Namun menurut dia, isu keberadaan Dewan Jenderal tak hanya diyakini oleh kalangan beberapa elite PKI saja. Melainkan juga ada dari tubuh AD yang mempercayai kabar tersebut.

“Yang yakin ada (Dewan Jenderal) itu sebenarnya bukan hanya PKI, tapi tampaknya juga AD yang loyalis Sukarno. Ini bukan hanya monopoli PKI melainkan loyalis Sukarno,” kata Romo.

Awalnya, kata dia, keyakinan terkait adanya Dewan Jenderal bukan merupakan sikap resmi PKI. Melainkan hanya keyakinan pimpinan PKI DN Aidit. Aidit diketahui memiliki kedekatan dengan Bung Karno.

“Yang yakin ada Dewan Jenderal bukan PKI sebagai partai tapi DN Aidit sebagai ketua partai dan biro khusus,” tegas Romo Baskara.

Hal itu karena menurutnya, yang mengetahui rencana gerakan 30 September hanya DN Aidit dan Sjam Kamaruzaman. Selain itu, cuma DN Aidit yang melarikan diri usai peristiwa pembantaian para jenderal tersebut. Sementara  pejabat PKI di Jakarta yang lain tidak ada yang kabur atau mempersenjatai diri untuk menghadapi serangan dari pasukan Angkatan Darat.

“Bahwa mereka (PKI) tidak mengorganisir diri, mempersenjatai diri, artinya mereka tidak menduga di Jakarta akan ada ramai (G30S). Selain itu, yang melarikan melarikan diri hanya DN Aidit. Kalau (PKI) tahu seharusnya paling tidak PKI Jakarta melarikan diri,” ujar Romo Baskara.

Oleh karena itu, Romo Baskara menjelaskan bahwa penamaan G30S/PKI kurang tepat. Sebab, Gerakan 30 September itu murni dilakukan militer.

“G30S itu murni kelompok militer. Pemimpinnya tiga kolonel Angkatan Darat. Mereka menamai sendiri gerakan 30 September yang anggotanya para loyalis Bung Karno,” jelasnya.
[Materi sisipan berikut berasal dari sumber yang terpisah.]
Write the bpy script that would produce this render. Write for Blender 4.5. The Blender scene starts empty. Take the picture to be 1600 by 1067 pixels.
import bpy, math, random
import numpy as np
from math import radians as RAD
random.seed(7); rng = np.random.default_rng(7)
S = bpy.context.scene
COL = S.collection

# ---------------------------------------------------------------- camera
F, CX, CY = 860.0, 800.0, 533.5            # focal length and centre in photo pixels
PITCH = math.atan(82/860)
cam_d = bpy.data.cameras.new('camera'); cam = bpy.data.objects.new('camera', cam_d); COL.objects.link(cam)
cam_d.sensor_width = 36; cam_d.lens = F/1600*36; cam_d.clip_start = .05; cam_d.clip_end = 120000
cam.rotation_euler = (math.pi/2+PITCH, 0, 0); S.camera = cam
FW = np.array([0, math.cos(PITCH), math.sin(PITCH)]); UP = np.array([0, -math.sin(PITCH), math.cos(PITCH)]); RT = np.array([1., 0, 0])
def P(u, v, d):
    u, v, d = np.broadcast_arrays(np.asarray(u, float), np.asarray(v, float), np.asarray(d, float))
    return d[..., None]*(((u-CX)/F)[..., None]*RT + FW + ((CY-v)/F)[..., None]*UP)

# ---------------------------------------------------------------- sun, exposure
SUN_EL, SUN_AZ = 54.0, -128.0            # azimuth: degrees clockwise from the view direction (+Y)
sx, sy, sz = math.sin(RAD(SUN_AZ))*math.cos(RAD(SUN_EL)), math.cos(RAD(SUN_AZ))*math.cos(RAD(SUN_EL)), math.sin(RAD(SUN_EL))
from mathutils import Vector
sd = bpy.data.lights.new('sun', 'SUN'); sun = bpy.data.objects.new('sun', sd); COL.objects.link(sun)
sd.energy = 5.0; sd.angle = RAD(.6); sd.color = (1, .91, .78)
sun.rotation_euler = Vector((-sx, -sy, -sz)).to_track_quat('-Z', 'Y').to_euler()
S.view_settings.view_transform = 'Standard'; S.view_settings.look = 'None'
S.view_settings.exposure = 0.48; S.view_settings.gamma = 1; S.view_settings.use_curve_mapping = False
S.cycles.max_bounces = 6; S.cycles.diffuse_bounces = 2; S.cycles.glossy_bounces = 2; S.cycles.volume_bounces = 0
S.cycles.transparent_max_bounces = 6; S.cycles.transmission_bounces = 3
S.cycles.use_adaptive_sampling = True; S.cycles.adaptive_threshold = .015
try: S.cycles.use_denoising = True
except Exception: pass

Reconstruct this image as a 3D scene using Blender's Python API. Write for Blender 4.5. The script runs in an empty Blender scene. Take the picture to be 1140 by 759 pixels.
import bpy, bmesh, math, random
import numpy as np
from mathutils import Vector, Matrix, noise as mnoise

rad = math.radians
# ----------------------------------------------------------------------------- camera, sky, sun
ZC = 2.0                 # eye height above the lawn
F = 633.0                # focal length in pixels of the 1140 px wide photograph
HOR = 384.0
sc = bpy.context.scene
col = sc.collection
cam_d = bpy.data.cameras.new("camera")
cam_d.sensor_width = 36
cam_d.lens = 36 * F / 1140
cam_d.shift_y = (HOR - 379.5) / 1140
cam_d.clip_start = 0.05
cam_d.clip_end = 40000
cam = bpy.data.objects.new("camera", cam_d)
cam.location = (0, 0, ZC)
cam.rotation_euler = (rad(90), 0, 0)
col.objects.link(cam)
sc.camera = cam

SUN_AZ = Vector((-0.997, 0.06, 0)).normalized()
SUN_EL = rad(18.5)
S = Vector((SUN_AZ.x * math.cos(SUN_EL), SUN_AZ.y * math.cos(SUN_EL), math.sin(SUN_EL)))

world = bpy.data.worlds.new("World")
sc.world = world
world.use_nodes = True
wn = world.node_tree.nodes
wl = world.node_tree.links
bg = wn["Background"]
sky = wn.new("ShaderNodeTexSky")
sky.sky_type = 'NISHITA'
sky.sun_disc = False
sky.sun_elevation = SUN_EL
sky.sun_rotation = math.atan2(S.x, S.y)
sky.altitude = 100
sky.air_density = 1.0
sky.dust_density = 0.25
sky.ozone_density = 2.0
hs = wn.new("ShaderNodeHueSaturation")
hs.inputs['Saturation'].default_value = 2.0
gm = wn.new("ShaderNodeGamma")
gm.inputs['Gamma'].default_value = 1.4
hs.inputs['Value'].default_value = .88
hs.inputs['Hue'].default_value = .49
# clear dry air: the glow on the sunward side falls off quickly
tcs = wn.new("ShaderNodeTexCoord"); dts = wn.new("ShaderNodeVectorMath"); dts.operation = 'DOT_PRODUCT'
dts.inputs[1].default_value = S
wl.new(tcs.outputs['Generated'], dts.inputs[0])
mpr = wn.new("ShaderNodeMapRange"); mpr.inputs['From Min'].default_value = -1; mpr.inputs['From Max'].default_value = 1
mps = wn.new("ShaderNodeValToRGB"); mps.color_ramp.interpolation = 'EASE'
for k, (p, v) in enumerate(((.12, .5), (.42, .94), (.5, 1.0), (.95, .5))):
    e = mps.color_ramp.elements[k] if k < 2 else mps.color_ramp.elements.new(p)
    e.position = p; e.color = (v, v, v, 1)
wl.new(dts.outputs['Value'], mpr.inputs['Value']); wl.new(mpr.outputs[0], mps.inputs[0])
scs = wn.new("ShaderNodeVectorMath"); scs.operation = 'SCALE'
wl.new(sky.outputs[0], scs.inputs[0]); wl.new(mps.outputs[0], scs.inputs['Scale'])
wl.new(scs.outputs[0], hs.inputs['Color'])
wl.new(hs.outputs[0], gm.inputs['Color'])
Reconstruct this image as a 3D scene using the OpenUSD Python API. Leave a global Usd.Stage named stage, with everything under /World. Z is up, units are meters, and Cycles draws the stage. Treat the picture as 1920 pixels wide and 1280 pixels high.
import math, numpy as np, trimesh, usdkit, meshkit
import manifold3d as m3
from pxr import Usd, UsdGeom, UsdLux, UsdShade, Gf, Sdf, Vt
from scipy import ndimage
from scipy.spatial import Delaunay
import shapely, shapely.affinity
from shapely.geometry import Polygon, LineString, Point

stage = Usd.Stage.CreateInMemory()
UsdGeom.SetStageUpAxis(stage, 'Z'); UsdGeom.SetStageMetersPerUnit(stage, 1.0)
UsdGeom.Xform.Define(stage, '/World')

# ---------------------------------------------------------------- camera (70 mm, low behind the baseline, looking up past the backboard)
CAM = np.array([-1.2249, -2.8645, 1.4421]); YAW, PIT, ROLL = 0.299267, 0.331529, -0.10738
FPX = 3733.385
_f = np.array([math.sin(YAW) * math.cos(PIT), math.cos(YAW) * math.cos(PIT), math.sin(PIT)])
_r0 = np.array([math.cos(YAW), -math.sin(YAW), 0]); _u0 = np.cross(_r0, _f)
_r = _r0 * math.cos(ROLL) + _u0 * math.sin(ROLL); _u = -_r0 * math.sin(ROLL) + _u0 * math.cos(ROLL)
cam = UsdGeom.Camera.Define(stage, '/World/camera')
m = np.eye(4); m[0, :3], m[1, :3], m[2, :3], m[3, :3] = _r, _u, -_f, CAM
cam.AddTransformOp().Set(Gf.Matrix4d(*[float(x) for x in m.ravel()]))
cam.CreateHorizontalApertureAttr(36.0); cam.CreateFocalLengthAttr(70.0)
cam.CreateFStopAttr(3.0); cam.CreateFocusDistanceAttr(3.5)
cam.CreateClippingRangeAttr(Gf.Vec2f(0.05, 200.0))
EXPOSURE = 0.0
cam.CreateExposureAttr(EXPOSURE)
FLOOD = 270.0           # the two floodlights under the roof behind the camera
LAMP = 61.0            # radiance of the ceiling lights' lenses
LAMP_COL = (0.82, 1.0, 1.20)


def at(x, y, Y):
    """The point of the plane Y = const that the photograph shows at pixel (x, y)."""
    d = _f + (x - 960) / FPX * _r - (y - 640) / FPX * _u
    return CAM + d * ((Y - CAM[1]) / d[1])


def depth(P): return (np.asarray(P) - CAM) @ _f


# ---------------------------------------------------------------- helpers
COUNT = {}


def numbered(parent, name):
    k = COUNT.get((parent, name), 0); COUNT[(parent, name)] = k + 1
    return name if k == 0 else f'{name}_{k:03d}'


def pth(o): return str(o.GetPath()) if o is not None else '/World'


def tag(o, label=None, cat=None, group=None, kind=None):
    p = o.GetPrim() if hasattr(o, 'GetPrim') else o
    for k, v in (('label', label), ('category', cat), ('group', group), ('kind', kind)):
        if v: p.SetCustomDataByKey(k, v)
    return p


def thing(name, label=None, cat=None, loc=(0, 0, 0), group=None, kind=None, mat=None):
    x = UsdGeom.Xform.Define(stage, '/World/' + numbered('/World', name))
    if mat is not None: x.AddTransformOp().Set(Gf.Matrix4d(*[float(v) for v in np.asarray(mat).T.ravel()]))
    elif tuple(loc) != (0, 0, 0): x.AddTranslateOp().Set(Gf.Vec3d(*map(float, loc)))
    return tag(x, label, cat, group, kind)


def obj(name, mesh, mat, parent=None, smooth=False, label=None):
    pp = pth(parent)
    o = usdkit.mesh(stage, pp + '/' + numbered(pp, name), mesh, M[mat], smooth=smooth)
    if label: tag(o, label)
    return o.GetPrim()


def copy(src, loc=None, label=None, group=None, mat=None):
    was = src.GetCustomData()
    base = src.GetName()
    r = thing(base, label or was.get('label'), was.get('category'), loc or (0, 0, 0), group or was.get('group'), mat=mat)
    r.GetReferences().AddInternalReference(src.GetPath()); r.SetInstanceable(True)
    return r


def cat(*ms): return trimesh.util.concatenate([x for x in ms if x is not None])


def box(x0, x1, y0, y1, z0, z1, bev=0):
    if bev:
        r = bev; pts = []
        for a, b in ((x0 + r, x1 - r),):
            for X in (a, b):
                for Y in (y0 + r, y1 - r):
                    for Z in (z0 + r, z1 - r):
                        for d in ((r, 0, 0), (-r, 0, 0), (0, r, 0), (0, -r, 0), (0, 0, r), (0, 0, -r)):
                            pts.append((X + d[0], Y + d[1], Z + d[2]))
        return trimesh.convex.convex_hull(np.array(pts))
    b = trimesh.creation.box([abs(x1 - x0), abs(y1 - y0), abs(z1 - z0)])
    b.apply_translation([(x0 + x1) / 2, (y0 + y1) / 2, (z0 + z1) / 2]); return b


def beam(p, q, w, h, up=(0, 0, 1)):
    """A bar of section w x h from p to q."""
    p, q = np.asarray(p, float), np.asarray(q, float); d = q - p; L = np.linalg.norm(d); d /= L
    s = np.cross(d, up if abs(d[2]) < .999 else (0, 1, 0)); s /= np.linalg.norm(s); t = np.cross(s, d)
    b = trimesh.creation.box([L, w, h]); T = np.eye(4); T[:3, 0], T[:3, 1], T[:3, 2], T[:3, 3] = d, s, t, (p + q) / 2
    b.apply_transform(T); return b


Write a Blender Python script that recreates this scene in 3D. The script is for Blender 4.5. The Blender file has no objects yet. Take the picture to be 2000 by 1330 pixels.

Romo menyebut, adanya DN Aidit tidak serta merta berarti yang memimpin Kolonel Untung dan kawan-kawan dalam pembantaian di malam 30 September itu. Sebab, dalam militer tidak ada teori militer dipimpin oleh sipil.

“Dalam dunia militer itu enggak ada pimpinan sipil, kecuali presiden. Jadi kalau Aidit pimpin G30S ya enggak mungkin,” katanya.

“Tentara menggandeng Aidit, tapi Aidit tidak gandeng anak buanya, karena anak buahnya 3 juta lebih,” tambahnya.

Selain itu, dalam G30S itu tidak diketahui pasti siapa pemimpin tertinggi. Romo Baskara menyebut, bisa jadi Letkol Untung Samsuri, namun dari segi pangkat, Untung hanya letkol.

“Jadi tidak jelas siapa pemimpin di tiga orang ini. Untung kan letkol. Latif kolonel, Soepardjo Brigjen. Menurut John Roosa (sejarawan) sistem komando gerakan ini kacau,” jelasnya.